### TASK INSTRUCTIONS:
Extract, exactly as written, each line from the start of the records below to the line containing "from mathutils import Vector, Matrix", both ends included; drop the pictures.

### Scene modeling code data:

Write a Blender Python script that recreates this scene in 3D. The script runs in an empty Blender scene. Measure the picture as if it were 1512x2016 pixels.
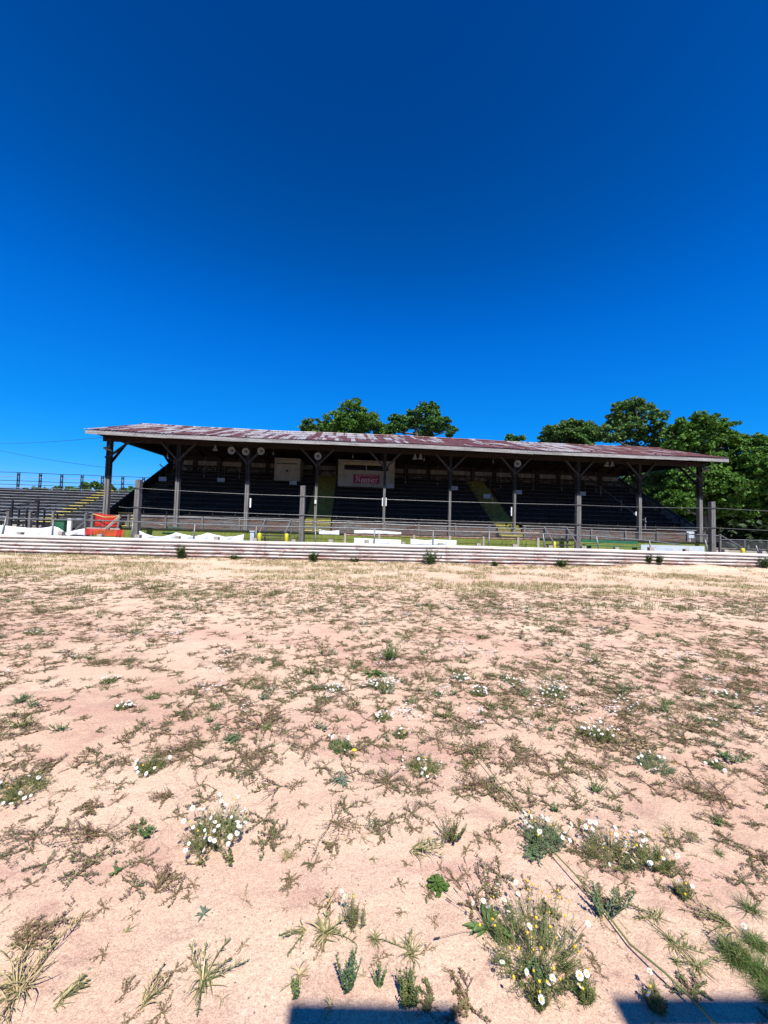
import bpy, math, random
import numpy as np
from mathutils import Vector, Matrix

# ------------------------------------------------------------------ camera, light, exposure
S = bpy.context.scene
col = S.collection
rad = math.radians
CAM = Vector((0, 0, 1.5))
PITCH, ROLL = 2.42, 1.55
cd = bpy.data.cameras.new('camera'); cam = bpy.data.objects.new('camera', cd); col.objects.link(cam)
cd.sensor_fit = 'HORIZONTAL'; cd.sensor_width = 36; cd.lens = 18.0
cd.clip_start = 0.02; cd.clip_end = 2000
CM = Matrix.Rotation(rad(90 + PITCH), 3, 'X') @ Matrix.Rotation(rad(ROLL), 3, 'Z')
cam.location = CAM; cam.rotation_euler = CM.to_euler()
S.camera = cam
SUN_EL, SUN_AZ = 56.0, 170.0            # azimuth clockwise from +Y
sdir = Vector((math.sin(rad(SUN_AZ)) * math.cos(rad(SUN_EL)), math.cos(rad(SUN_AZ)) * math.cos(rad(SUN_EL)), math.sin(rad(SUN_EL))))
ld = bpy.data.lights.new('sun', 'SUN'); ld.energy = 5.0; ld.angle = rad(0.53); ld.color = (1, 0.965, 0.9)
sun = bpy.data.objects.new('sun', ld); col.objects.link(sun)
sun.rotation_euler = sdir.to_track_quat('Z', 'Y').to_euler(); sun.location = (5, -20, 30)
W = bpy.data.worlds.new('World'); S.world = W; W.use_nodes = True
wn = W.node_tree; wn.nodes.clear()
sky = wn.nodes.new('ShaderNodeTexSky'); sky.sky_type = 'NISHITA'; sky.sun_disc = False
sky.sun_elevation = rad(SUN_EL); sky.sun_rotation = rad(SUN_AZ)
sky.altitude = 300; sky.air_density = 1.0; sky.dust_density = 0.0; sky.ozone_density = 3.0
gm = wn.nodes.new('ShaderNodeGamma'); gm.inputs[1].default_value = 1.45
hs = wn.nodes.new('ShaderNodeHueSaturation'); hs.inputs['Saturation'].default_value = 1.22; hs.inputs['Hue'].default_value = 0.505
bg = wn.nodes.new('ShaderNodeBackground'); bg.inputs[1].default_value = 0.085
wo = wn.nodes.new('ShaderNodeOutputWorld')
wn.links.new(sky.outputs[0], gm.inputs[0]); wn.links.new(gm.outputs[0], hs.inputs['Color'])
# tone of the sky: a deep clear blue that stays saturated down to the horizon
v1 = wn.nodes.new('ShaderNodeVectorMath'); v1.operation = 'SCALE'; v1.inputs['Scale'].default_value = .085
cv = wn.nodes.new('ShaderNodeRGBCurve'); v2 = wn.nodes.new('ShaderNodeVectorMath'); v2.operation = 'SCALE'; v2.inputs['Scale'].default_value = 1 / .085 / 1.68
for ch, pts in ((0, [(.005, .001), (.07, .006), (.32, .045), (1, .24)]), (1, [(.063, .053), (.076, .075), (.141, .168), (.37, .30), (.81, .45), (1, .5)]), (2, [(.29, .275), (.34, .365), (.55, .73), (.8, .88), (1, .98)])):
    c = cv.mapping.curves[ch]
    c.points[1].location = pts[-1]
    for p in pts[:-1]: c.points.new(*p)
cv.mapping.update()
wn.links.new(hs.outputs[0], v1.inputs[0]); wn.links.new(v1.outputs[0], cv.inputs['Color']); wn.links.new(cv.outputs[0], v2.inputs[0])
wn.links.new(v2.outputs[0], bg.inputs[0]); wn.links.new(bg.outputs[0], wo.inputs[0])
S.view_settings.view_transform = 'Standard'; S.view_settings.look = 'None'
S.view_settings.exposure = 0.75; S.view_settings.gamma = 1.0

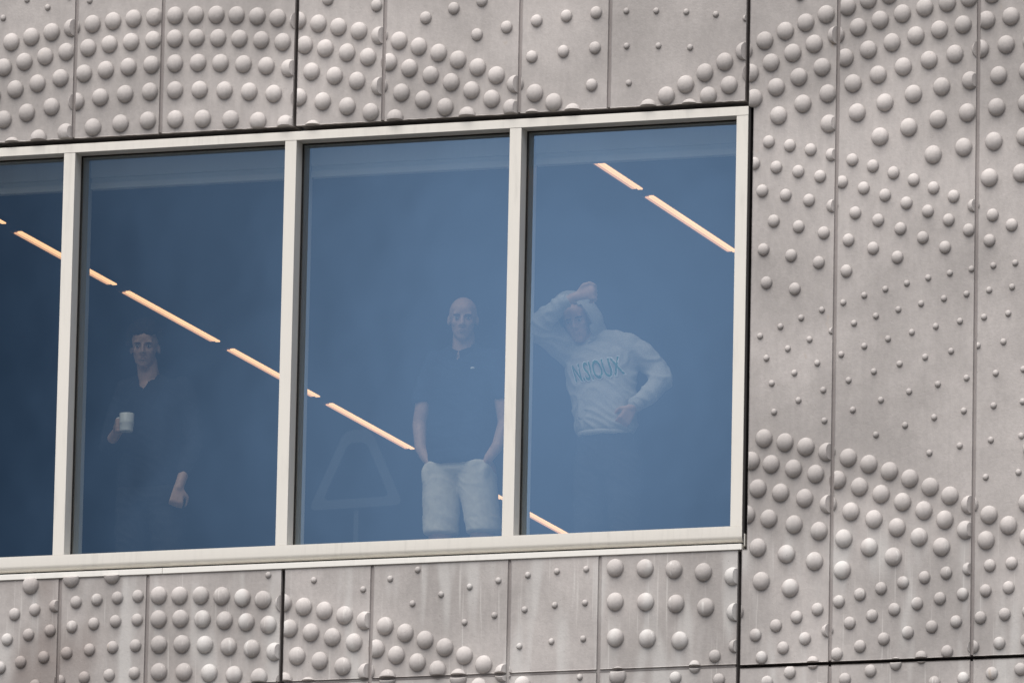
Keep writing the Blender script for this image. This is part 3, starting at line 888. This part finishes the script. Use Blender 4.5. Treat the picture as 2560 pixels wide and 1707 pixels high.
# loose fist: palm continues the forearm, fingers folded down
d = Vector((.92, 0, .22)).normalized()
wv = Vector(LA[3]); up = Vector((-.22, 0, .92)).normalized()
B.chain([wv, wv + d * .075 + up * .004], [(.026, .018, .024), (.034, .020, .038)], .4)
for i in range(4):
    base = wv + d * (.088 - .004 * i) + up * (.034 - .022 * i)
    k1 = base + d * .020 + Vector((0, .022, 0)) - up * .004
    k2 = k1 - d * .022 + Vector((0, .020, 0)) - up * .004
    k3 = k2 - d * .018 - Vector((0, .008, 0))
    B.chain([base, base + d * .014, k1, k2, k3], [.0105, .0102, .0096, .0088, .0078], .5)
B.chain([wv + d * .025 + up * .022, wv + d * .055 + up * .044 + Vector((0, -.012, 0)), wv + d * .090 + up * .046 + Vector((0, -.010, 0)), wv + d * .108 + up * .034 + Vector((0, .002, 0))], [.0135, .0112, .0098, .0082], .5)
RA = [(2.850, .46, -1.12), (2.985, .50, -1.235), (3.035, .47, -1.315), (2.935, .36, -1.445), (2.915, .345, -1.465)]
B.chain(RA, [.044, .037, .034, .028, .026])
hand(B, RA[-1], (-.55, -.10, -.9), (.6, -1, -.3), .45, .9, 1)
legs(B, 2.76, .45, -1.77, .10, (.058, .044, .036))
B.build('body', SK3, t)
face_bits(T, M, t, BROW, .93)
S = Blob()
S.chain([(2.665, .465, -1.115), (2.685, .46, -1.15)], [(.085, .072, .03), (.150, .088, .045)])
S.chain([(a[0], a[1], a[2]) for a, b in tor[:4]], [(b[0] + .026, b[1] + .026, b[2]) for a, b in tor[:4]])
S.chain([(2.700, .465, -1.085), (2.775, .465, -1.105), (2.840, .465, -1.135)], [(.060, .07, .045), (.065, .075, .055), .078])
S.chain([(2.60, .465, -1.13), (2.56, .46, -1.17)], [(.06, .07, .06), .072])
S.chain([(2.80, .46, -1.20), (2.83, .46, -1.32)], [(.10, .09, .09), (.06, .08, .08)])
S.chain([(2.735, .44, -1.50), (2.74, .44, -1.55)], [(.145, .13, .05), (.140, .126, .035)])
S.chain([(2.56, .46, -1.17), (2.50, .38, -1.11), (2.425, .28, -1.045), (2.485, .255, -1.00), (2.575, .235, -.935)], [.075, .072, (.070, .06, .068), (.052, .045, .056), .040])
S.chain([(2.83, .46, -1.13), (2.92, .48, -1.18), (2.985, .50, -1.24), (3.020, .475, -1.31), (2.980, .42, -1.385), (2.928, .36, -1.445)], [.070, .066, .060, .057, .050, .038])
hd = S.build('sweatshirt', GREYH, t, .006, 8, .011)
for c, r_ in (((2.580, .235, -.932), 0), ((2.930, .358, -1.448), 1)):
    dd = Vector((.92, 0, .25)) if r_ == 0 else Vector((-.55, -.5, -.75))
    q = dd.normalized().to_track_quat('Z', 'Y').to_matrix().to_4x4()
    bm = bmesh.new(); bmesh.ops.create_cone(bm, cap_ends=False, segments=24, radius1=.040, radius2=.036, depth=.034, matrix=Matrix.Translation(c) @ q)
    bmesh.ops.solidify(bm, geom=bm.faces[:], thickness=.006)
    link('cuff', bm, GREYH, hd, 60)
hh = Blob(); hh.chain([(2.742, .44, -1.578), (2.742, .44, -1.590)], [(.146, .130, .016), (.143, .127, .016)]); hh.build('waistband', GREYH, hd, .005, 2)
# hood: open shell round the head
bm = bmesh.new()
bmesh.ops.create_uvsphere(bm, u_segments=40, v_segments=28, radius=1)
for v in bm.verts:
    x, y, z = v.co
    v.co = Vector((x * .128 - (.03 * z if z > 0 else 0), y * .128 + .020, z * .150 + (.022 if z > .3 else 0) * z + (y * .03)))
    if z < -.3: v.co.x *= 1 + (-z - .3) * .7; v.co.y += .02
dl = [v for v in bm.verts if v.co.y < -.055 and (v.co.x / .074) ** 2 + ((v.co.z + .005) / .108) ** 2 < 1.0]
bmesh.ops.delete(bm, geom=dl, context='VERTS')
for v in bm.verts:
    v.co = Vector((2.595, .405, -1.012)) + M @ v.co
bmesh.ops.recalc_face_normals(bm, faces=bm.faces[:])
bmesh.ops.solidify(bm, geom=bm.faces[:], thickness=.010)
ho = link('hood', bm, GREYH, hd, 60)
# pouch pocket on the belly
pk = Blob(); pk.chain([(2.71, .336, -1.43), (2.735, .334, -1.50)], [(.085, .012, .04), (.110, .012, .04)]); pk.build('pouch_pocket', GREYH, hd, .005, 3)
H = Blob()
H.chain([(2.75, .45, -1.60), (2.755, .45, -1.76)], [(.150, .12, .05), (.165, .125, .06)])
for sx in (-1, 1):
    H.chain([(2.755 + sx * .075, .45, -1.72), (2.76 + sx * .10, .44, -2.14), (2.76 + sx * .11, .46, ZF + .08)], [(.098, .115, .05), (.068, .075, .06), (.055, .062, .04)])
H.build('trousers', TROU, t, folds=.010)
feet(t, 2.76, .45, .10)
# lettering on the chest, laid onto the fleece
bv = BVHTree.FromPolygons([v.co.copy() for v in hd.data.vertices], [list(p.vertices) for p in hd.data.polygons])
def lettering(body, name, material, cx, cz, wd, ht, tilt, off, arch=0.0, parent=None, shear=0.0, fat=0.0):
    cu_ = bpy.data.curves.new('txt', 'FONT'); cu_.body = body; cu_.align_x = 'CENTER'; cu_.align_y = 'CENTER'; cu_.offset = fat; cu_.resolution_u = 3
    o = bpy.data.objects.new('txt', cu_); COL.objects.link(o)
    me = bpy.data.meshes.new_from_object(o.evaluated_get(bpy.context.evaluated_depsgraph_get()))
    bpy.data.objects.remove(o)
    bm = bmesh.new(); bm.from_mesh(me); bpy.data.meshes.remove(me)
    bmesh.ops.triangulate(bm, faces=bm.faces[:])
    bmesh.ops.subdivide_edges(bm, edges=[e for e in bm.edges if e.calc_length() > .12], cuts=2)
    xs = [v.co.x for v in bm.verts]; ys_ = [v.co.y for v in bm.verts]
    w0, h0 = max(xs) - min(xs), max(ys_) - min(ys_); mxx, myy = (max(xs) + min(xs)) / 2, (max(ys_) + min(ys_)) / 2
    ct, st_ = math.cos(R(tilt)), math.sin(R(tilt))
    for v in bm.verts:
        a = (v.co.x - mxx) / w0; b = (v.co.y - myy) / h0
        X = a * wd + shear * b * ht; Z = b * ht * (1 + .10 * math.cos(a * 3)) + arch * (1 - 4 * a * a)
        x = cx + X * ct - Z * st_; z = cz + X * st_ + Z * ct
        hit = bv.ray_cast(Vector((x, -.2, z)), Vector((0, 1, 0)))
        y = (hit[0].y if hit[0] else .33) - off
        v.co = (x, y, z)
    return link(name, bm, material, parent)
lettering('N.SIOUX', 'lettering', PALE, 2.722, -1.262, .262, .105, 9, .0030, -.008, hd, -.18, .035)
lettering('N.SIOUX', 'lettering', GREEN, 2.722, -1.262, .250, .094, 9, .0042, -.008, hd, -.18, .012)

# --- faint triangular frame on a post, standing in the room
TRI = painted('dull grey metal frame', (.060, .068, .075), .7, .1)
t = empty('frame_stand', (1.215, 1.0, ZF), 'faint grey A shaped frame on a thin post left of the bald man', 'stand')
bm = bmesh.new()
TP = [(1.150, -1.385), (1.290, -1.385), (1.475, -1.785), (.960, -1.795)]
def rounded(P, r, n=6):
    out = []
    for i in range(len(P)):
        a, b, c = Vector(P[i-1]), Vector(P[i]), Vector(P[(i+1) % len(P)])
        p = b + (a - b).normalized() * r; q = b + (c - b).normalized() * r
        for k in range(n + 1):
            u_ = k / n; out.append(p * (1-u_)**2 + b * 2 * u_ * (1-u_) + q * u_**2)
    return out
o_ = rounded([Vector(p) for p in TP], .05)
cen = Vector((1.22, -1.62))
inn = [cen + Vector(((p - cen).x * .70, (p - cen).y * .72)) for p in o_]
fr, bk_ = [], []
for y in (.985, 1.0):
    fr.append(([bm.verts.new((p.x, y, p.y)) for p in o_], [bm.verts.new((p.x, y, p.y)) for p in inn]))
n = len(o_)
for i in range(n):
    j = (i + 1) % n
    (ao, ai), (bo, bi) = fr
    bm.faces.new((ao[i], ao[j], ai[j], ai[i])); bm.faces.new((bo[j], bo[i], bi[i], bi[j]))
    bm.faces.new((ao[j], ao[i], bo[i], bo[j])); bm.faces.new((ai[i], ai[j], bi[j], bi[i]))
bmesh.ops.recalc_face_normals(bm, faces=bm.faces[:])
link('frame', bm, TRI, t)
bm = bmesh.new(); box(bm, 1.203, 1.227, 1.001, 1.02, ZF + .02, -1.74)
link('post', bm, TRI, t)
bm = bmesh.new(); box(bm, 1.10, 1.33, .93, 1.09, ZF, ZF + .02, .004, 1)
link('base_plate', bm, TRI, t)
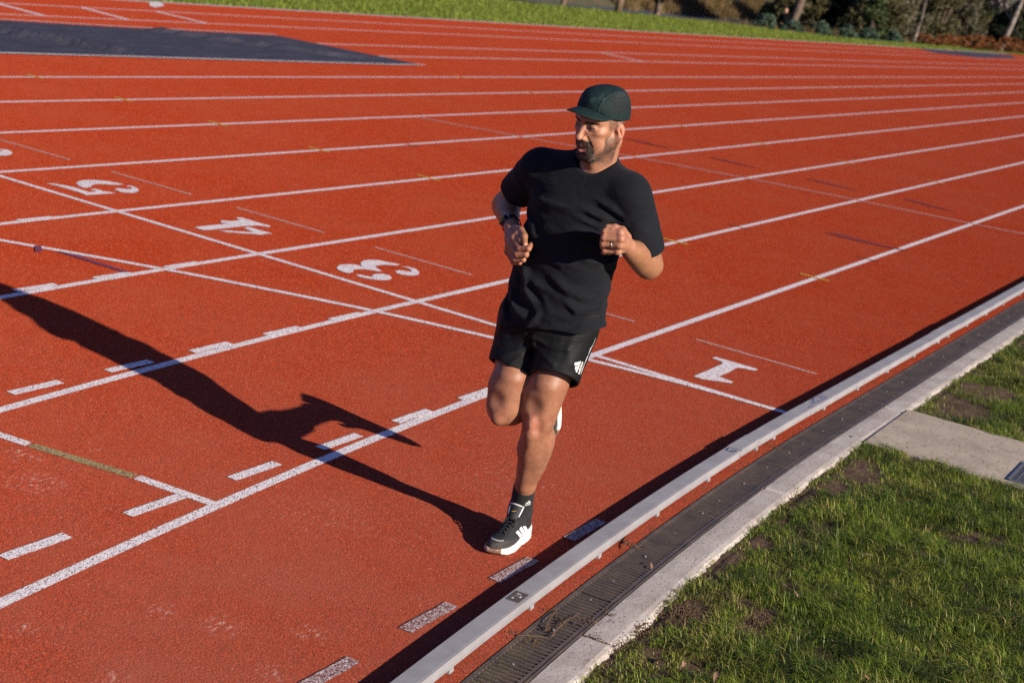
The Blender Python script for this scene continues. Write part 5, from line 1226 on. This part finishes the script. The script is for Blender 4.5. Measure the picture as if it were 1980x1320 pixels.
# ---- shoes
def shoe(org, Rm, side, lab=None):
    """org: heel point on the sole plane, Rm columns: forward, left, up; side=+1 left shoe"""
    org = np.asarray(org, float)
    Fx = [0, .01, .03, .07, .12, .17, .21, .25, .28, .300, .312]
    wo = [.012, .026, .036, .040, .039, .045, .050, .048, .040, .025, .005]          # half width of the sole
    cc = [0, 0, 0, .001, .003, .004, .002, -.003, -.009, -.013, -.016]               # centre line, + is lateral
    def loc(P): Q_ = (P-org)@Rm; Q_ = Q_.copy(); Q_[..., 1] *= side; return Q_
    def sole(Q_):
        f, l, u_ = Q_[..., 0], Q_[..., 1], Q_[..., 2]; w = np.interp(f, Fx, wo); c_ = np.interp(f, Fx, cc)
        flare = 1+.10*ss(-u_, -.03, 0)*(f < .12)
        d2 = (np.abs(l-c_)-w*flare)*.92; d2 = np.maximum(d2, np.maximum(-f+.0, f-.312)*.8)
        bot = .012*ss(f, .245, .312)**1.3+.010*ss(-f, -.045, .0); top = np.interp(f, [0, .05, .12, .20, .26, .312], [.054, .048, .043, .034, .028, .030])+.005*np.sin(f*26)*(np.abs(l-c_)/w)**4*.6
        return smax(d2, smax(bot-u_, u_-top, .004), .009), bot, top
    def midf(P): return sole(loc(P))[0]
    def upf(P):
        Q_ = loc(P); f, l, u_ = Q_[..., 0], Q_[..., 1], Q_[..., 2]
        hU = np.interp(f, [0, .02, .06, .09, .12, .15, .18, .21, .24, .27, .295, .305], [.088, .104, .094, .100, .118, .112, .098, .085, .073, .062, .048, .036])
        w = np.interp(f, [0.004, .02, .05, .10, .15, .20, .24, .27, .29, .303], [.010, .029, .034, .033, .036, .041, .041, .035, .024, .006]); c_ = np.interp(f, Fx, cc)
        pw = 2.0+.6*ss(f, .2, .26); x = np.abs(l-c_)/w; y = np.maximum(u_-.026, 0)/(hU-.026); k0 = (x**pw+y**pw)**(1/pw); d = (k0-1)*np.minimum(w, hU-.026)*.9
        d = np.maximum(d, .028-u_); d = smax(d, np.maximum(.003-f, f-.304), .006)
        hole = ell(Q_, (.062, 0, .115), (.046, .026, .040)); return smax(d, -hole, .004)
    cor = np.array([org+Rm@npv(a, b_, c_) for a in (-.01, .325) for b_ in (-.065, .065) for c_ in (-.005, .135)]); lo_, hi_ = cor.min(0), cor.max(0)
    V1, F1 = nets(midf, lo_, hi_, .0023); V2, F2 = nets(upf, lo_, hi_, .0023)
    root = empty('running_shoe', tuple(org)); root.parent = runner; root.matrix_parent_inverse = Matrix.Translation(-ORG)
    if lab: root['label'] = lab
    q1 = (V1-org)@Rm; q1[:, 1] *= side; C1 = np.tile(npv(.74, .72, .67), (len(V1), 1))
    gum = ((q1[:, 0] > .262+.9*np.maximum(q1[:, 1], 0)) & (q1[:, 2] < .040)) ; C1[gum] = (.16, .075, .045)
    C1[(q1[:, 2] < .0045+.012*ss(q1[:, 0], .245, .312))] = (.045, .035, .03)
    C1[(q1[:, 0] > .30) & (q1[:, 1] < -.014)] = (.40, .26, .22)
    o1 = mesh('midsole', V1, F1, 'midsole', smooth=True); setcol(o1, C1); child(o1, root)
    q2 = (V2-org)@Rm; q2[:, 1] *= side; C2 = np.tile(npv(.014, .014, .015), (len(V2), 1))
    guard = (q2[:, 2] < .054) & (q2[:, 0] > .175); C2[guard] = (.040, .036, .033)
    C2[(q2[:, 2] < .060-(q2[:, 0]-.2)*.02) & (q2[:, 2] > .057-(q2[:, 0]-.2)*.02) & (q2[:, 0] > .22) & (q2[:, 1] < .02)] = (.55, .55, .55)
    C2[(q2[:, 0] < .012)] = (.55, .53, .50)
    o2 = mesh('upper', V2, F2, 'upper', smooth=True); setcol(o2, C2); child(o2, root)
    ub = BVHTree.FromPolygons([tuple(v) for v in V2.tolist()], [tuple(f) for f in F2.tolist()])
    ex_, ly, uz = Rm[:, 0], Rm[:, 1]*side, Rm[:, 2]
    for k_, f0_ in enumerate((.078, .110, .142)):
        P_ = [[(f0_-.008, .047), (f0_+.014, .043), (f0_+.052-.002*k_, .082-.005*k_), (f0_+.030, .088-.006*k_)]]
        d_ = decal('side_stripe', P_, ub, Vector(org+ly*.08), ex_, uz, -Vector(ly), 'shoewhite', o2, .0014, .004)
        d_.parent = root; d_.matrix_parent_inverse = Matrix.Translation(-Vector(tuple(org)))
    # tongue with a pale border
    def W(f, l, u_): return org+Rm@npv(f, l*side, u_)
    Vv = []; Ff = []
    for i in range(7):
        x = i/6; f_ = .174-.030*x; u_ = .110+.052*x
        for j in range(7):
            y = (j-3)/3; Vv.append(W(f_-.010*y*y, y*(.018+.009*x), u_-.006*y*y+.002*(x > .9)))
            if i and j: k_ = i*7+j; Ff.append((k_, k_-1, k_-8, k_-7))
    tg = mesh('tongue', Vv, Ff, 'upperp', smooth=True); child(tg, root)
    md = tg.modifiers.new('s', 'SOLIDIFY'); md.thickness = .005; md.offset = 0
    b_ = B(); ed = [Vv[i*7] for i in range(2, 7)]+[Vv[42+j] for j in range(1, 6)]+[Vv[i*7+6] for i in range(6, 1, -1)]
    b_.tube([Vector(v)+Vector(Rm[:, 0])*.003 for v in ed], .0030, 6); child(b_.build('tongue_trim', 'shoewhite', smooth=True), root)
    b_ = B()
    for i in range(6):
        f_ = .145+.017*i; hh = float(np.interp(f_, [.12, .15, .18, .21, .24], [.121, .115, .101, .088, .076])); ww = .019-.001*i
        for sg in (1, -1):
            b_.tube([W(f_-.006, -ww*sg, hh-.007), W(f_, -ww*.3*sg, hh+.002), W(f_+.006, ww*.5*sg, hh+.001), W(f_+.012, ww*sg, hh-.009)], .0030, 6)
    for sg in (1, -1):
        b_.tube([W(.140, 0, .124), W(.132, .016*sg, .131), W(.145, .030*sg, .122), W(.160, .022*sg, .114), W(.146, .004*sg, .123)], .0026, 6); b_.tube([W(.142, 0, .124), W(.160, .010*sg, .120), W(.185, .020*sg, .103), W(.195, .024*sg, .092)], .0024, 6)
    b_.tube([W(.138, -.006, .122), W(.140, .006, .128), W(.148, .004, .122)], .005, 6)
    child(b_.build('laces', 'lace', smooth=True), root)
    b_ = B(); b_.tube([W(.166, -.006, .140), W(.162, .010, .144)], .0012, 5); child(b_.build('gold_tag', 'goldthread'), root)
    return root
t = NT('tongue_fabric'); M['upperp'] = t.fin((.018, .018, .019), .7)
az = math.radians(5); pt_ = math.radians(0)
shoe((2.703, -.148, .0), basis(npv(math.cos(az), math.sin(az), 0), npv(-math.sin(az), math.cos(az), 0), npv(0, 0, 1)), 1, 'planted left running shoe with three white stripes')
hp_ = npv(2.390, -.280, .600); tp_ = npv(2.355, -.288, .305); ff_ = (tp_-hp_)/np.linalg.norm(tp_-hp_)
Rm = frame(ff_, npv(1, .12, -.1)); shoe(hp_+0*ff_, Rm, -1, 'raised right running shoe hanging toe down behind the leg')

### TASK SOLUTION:
Write a Blender Python script that recreates this scene in 3D. The script runs in an empty Blender scene. Measure the picture as if it were 1512x2016 pixels.
import bpy, math, random
import numpy as np
from mathutils import Vector, Matrix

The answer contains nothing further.